Although most of Britain’s original floodplain woodland has been lost due to past river engineering and land reclamation works, there is good evidence to suggest that it could have an important role to play in ameliorating downstream flooding. This is based on woodland’s greater hydraulic roughness compared to other vegetation types, which acts to slow down and thus potentially reduce flood peaks.

Unfortunately, floodplain woodlands also pose a number of risks for flood defence. These include enhanced upstream flooding due to the backing-up of floodwaters, restricted access to river banks for flood defence works, loss of engineered flood control, and increased downstream flooding caused by large woody debris blocking bridges and other structures.

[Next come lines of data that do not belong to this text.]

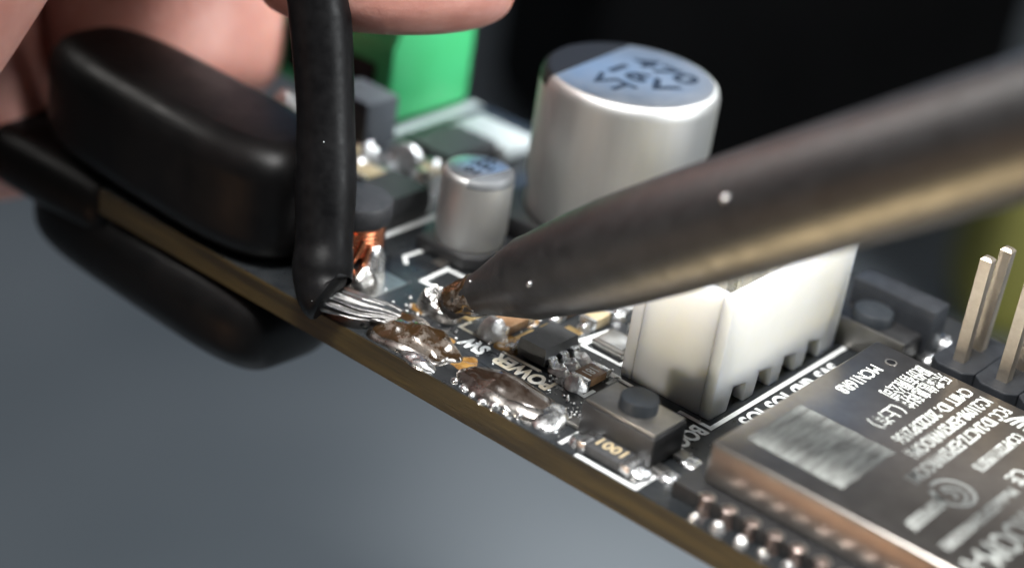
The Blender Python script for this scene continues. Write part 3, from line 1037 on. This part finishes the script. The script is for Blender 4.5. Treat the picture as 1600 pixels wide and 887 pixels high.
for i, p in enumerate(sp):
    t = i / (len(sp) - 1)
    d = (sp[min(i + 1, len(sp) - 1)] - sp[max(i - 1, 0)]).normalized()
    sd_ = Vector((0, 0, 1)).cross(d).normalized()
    up_ = d.cross(sd_)
    wv, hv = .95 + .35 * math.sin(t * 2.6) - .9 * t * t, .62 - .38 * t
    ring = []
    for k in range(60):
        a = 2 * math.pi * k / 60
        m_ = 1 + .13 * math.sin(11 * a + 2.2 * t) * (1 - .5 * t) + .06 * noise.noise(Vector((a * 2, t * 3, 1)))
        ring.append(bm.verts.new(p + sd_ * (wv * m_ * math.cos(a)) + up_ * (hv * m_ * math.sin(a))))
    rings.append(ring)
for a, b in zip(rings, rings[1:]):
    for k in range(60):
        bm.faces.new((a[k], a[(k + 1) % 60], b[(k + 1) % 60], b[k]))
bm.faces.new(rings[0][::-1])
bm.faces.new(rings[-1])
O('tinned_end', bm, TIN, wire, (0, 0, 0), 70)
for k in range(7):
    y0 = (-1.15, -.85, -.3, .2, .6, .95, 1.2)[k]
    z0 = (.55, .75, .95, 1.0, .95, .75, .5)[k]
    bm = NB()
    tube(bm, smooth_path([(-19.5, -8.2 + y0 * .5, .7 + z0 * .5), (-18.4, -7.2 + y0 * .85, .45 + z0 * .7), (-17.2, -6.4 + y0 * .9 + random.uniform(-.1, .1), .35 + z0 * .6), (-15.9 + random.uniform(-.5, .5), -5.9 + y0 * .6, .5)], 6), random.uniform(.11, .15), 8)
    O('copper_strand', bm, TIN, wire, (0, 0, 0), 60)
bm = NB()
for k in range(5):
    i = random.randrange(10, len(path) - 6)
    t = (path[i + 1] - path[i]).normalized()
    s = R_RIGHT * random.uniform(-.8, .8) - R_FWD
    s = (s - t * s.dot(t)).normalized()
    bmesh.ops.create_icosphere(bm, subdivisions=1, radius=random.uniform(.02, .06), matrix=Matrix.Translation(path[i] + s * 1.6))
q = O('dust', bm, INKDULL, wire, (0, 0, 0))
q['kind'] = 'stuff'

# ================================================================== SOLDERING IRON
T0 = Vector((-14.08, -3.73, 1.96))
AX = (Vector((14.15, -6.95, 23.35)) - T0).normalized()
iron = root('soldering_iron', T0, 'tapered dark steel soldering iron reaching down to the solder from the upper right', 'soldering iron')
bm = NB()
lathe(bm, [(.3, -1.05), (.6, -.95), (.78, -.6), (.86, 0), (.98, 1.1), (1.2, 2.2), (1.50, 3.4), (1.85, 4.8), (2.12, 5.9), (2.18, 6.1), (2.21, 6.7), (2.36, 8.2), (2.56, 10.2), (2.70, 12.4), (2.77, 16), (2.8, 19), (2.8, 23)], 72, origin=(0, 0, 0), axis=AX)
O('tip', bm, DKSTEEL, iron, T0, 60)
bm = NB()
lathe(bm, [(2.802, 22.5), (2.81, 24), (2.76, 36), (2.76, 70), (2.6, 70.2)], 72, axis=AX)
O('barrel', bm, STEEL, iron, T0, 40)
bm = NB()
lathe(bm, [(3.0, 66), (4.6, 69), (4.6, 78), (6.2, 82), (7, 140), (5, 146)], 40, axis=AX)
O('handle', bm, BLKPLAS, iron, T0, 40)
bm = NB()
lathe(bm, [(.30, -1.08), (.66, -.98), (.85, -.6), (.94, 0), (1.06, 1.0), (1.14, 1.7), (1.12, 1.9)], 40, axis=AX)
bmesh.ops.subdivide_edges(bm, edges=bm.edges[:], cuts=1, use_grid_fill=True)
for v_ in bm.verts:
    nn = noise.noise(v_.co * 1.6)
    rad_ = (v_.co - AX * v_.co.dot(AX))
    if rad_.length > 1e-4:
        v_.co += rad_.normalized() * (nn * .22 - .02)
O('burnt_flux_crust', bm, BURNT, iron, T0, 70)
for sd, ax_t, sc in ((.1, 8.4, .15), (-.3, 22.4, .17), (-.6, 2.6, .08)):
    # a fleck of dried solder stuck to the steel, on the camera side
    side = (-R_FWD - AX * (-R_FWD).dot(AX)).normalized()
    upv = AX.cross(side).normalized()
    d = (side * math.cos(sd) + upv * math.sin(sd)).normalized()
    rr = {8.4: 2.38, 22.4: 2.8, 2.6: 1.3}[ax_t]
    bm = NB()
    bmesh.ops.create_icosphere(bm, subdivisions=3, radius=sc)
    for v_ in bm.verts:
        v_.co *= 1 + .35 * noise.noise(v_.co * 6 + Vector((ax_t, 0, 0)))
    O('solder_fleck', bm, SOLDER, iron, T0 + AX * ax_t + d * (rr + .02), 60)


# ================================================================== HAND
hand = root('hand', (-53, 1, 30), 'bare hand with fingertips reaching down from above, pinching the black wire', 'hand')
chains = [
    ([(-53.68, 1.44, 36.26), (-39.21, 6.7, 29.57), (-30.2, 3.2, 23.6), (-27.1, 2.1, 17.2), (-26.3, 1.75, 14.2), (-25.9, 1.5, 12.0)], [11, 9.5, 8.4, 8.2, 7.8, 6.6]),
    ([(-53.68, 1.44, 36.26), (-54.3, 7.2, 18.3), (-51.5, 7.2, 8.5), (-48.4, 5.4, 1.6), (-47.2, 4.7, -1.6)], [11, 9.2, 8.8, 8.6, 7.4]),
    ([(-53.68, 1.44, 36.26), (-62.12, -0.55, 27.96), (-64.5, -2.27, 14.92), (-58.86, -4.2, 4.2), (-55.16, -5.6, -1.5), (-53.4, -6.6, -5.0), (-52.4, -7.2, -7.4)], [11, 8.6, 7.6, 7.4, 7.2, 7.0, 5.6]),
    ([(-53.68, 1.44, 36.26), (-46.0, -9.2, 30.8), (-37.8, -15.7, 24.8), (-36.7, -21.8, 18.2), (-36.9, -25.3, 12.9), (-37.2, -28.7, 7.9)], [11, 9.0, 8.4, 8.0, 7.6, 6.6]),
    ([(-53.68, 1.44, 36.26), (-66.0, 6.0, 33.0), (-73.0, 4.0, 22.0), (-72.0, 1.0, 12.0), (-70.5, 0.5, 8.0)], [11, 7.6, 6.6, 6.2, 5.2]),
]
me = bpy.data.meshes.new('hand')
verts, edges, radii = [(-53.68, 1.44, 36.26)], [], [13.0]
verts += [(-66, 5.5, 50), (-82, 11, 66), (-100, 17, 84)]
edges += [(0, 1), (1, 2), (2, 3)]
radii += [17, 15, 16]
for pts, rr in chains:
    prev = 0
    for p, r in list(zip(pts, rr))[1:]:
        verts.append(p)
        radii.append(r)
        edges.append((prev, len(verts) - 1))
        prev = len(verts) - 1
me.from_pydata([Vector(v) - Vector((-53, 1, 30)) for v in verts], edges, [])
ho = bpy.data.objects.new('hand_skin', me)
COL.objects.link(ho)
md = ho.modifiers.new('skin', 'SKIN')
md.use_smooth_shade = True
for i, sv in enumerate(me.skin_vertices[0].data):
    sv.radius = (radii[i], radii[i])
    sv.use_root = (i == 0)
sb = ho.modifiers.new('sub', 'SUBSURF')
sb.levels = sb.render_levels = 3
dg = bpy.context.evaluated_depsgraph_get()
dg.update()
skinme = bpy.data.meshes.new_from_object(ho.evaluated_get(dg))
bpy.data.objects.remove(ho)
skinme.materials.clear()
skinme.materials.append(SKIN)
skinme.name = 'skin'
link('skin', skinme, hand, (-53, 1, 30))
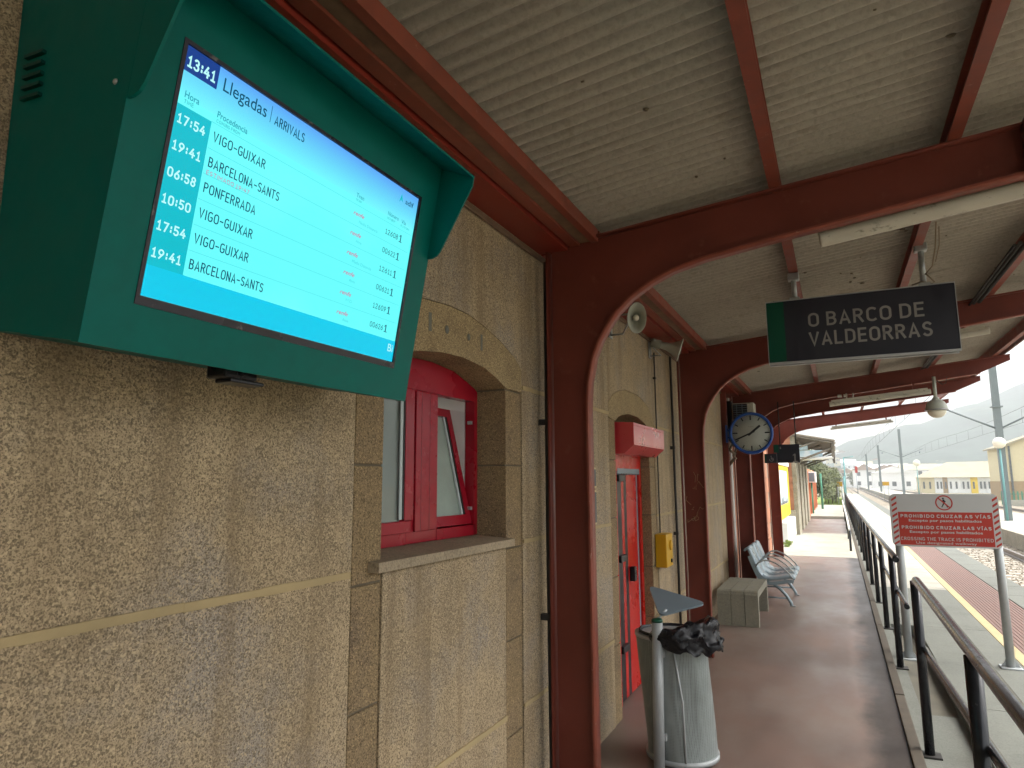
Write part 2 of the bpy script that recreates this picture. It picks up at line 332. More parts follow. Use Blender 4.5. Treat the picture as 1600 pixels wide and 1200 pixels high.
def _arc(cx, cy, rx, ry, a0, a1, n=9):
    return [(cx + rx * math.cos(R(a0 + (a1 - a0) * i / n)), cy + ry * math.sin(R(a0 + (a1 - a0) * i / n))) for i in range(n + 1)]
_o = _arc(.27, .73, .27, .27, 0, 180) + _arc(.27, .27, .27, .27, 180, 360) + [(.54, .73)]
GL = {   # single stroke capitals: (advance width, strokes)
 'O': (.54, [_o]), '0': (.50, [[(x * .5 / .54, y) for x, y in _o]]),
 'C': (.48, [_arc(.27, .73, .27, .27, 48, 180) + _arc(.27, .27, .27, .27, 180, 312)]),
 'G': (.52, [_arc(.27, .73, .27, .27, 48, 180) + _arc(.27, .27, .27, .27, 180, 340) + [(.52, .46), (.32, .46)]]),
 'D': (.52, [[(0, 0), (0, 1), (.22, 1)] + _arc(.22, .70, .30, .30, 90, 0)[1:] + _arc(.22, .30, .30, .30, 0, -90) + [(0, 0)]]),
 'B': (.48, [[(0, 0), (0, 1), (.24, 1)] + _arc(.24, .765, .215, .235, 90, -90)[1:] + [(.0, .53)], [(.24, .53)] + _arc(.24, .265, .24, .265, 90, -90)[1:] + [(0, 0)]]),
 'P': (.46, [[(0, 0), (0, 1), (.22, 1)] + _arc(.22, .74, .24, .26, 90, -90)[1:] + [(0, .48)]]),
 'R': (.48, [[(0, 0), (0, 1), (.22, 1)] + _arc(.22, .75, .23, .25, 90, -90)[1:] + [(0, .50)], [(.24, .48), (.48, 0)]]),
 'A': (.54, [[(0, 0), (.27, 1), (.54, 0)], [(.09, .27), (.45, .27)]]),
 'V': (.54, [[(0, 1), (.27, 0), (.54, 1)]]), 'L': (.40, [[(0, 1), (0, 0), (.40, 0)]]),
 'E': (.42, [[(.42, 1), (0, 1), (0, 0), (.42, 0)], [(0, .52), (.38, .52)]]), 'F': (.42, [[(.42, 1), (0, 1), (0, 0)], [(0, .52), (.38, .52)]]),
 'S': (.46, [_arc(.235, .76, .22, .24, 35, 235, 12) + [(.34, .46)] + _arc(.23, .25, .23, .25, 45, -145, 12)]),
 'I': (.0, [[(0, 0), (0, 1)]]), 'N': (.50, [[(0, 0), (0, 1)], [(0, 1), (.5, 0)], [(.5, 0), (.5, 1)]]), 'H': (.50, [[(0, 0), (0, 1)], [(.5, 0), (.5, 1)], [(0, .52), (.5, .52)]]),
 'U': (.50, [[(0, 1), (0, .25)] + _arc(.25, .25, .25, .25, 180, 360)[1:] + [(.5, 1)]]), 'X': (.52, [[(0, 0), (.52, 1)], [(0, 1), (.52, 0)]]),
 'T': (.50, [[(0, 1), (.5, 1)], [(.25, 1), (.25, 0)]]), 'M': (.62, [[(0, 0), (0, 1), (.31, .35), (.62, 1), (.62, 0)]]), 'Z': (.46, [[(0, 1), (.46, 1), (0, 0), (.46, 0)]]),
 'K': (.48, [[(0, 0), (0, 1)], [(.46, 1), (.06, .48), (.48, 0)]]), '-': (.36, [[(0, .45), (.36, .45)]]), ':': (.0, [[(0, .18), (0, .32)], [(0, .62), (0, .76)]]),
 '1': (.34, [[(.02, .80), (.18, 1), (.18, 0)], [(0, 0), (.36, 0)]]), '2': (.46, [_arc(.23, .75, .22, .25, 160, -20, 10) + [(0, 0), (.46, 0)]]),
 '4': (.50, [[(.30, 1), (0, .32), (.50, .32)], [(.36, .58), (.36, 0)]]), '5': (.46, [[(.42, 1), (.04, 1), (.04, .56), (.2, .60)] + _arc(.21, .30, .24, .30, 80, -145, 12)]),
 '6': (.48, [[(.40, 1)] + _arc(.24, .29, .24, .30, 150, -210, 20)]), '7': (.44, [[(0, 1), (.44, 1), (.14, 0)]]),
 '8': (.46, [_arc(.23, .76, .20, .24, -90, 270, 18), _arc(.23, .26, .23, .26, 90, 450, 18)]), '9': (.48, [[(.08, 0)] + _arc(.24, .71, .24, .29, -30, 330, 20)]),
 '3': (.44, [_arc(.20, .76, .21, .24, 150, -90, 10), _arc(.20, .26, .24, .26, 90, -150, 10)]),
}
GL['\u00cd'] = (.0, [[(0, 0), (0, 1)], [(-.04, 1.14), (.12, 1.30)]])
def stroke(s, box, o, u, v, n, mat, parent, wt=.13, name='lettering', th=0.0008, gap=.17, dz=.00015):
    """capitals drawn as flat strokes; box = left, baseline, right, cap top"""
    x = 0; items = []; H = box[3] - box[1]
    for ch in s:
        if ch == ' ': x += .30; continue
        w_, st_ = GL[ch]; pre = .0 if w_ > .01 else .04
        for q in st_: items.append([(x + pre + p[0], p[1]) for p in q])
        x += w_ + 2 * pre + gap + wt
    tot = x - gap - wt; sx = (box[2] - box[0] - wt * H * .8) / tot; h2 = wt * H / 2
    m = MB()
    for k, q in enumerate(items):
        P2 = [Vector((box[0] + h2 * .8 + p[0] * sx, box[1] + h2 + p[1] * (H - 2 * h2))) for p in q]
        closed = (P2[0] - P2[-1]).length < 1e-5
        if closed: P2 = P2[:-1]
        c = len(P2); L = []
        for i in range(c):
            a = P2[(i - 1) % c] if (closed or i > 0) else None; b = P2[(i + 1) % c] if (closed or i < c - 1) else None
            d1 = (P2[i] - a).normalized() if a is not None else None; d2 = (b - P2[i]).normalized() if b is not None else None
            if d1 is None: d1 = d2
            if d2 is None: d2 = d1
            n1 = Vector((-d1.y, d1.x)); n2 = Vector((-d2.y, d2.x)); mm_ = (n1 + n2)
            mm_ = n1 if mm_.length < .2 else mm_.normalized(); kk_ = min(1.9, 1 / max(.3, mm_.dot(n1)))
            L.append((P2[i] + mm_ * h2 * kk_, P2[i] - mm_ * h2 * kk_))
        if not closed:
            e0 = (P2[1] - P2[0]).normalized() * h2 * .9; e1 = (P2[-1] - P2[-2]).normalized() * h2 * .9
            L[0] = (L[0][0] - e0, L[0][1] - e0); L[-1] = (L[-1][0] + e1, L[-1][1] + e1)
        nn_ = n * (th + dz * (k % 6))
        V_ = [[m.bm.verts.new(o + u * p.x + v * p.y + nn_) for p in pr] for pr in L]
        for i in range(c if closed else c - 1):
            j = (i + 1) % c
            m.bm.faces.new((V_[i][0], V_[i][1], V_[j][1], V_[j][0]))
    me = bpy.data.meshes.new(name); off = origin_of(parent); bmesh.ops.translate(m.bm, verts=m.bm.verts, vec=-off)
    for f in m.bm.faces:
        f.normal_update()
        if f.normal.dot(n) < 0: f.normal_flip()
    m.bm.to_mesh(me); m.bm.free(); me.materials.append(M[mat] if isinstance(mat, str) else mat)
    ob = bpy.data.objects.new(name, me); col.objects.link(ob); ob.parent = parent; return ob

X3, Y3, Z3 = Vector((1, 0, 0)), Vector((0, 1, 0)), Vector((0, 0, 1))
ZT = lambda x: 2.98 + 0.093 * x      # top of the portal beams
ZR = lambda x: 2.935 + 0.12 * (x + 1.06)      # underside of the roof sheets
ZB = lambda x: 2.76 + 0.118 * x      # underside of the portal beams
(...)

A major element of this forest hydrology programme is to evaluate the effects of floodplain and riparian woodlands on flood flows. Studies include:

• Modelling the hydraulic effects of floodplain woodland ^(PDF-3720K) 
• An assessment of the impact of floodplain woodland on flood flows
• Measuring the hydraulic roughness of UK floodplain woodlands
• Measuring the effects of existing floodplain woodland on flood flows
• Identifying opportunities for the planting of floodplain woodland
• Monitoring the effects of the creation of new floodplain woodlands
• Evaluating the effects of riparian woodland and large woody debris dams on flood flows
• Restoring floodplain woodland for flood alleviation (below).

Restoring floodplain woodland for flood alleviation

The final report on this Defra funded project was published in July 2008. The work provides further support for the potential of floodplain woodland to alleviate downstream flooding.

 Restoring floodplain woodland for flood alleviation ^(PDF-1974K)

Unfortunately, it proved not possible to plant floodplain woodland at the selected sites and the project had to be curtailed. Lessons learnt and recommendations for future work are set out, including the need for one or more replacement demonstration sites to be established to communicate and explain the benefits of floodplain woodland for flood alleviation.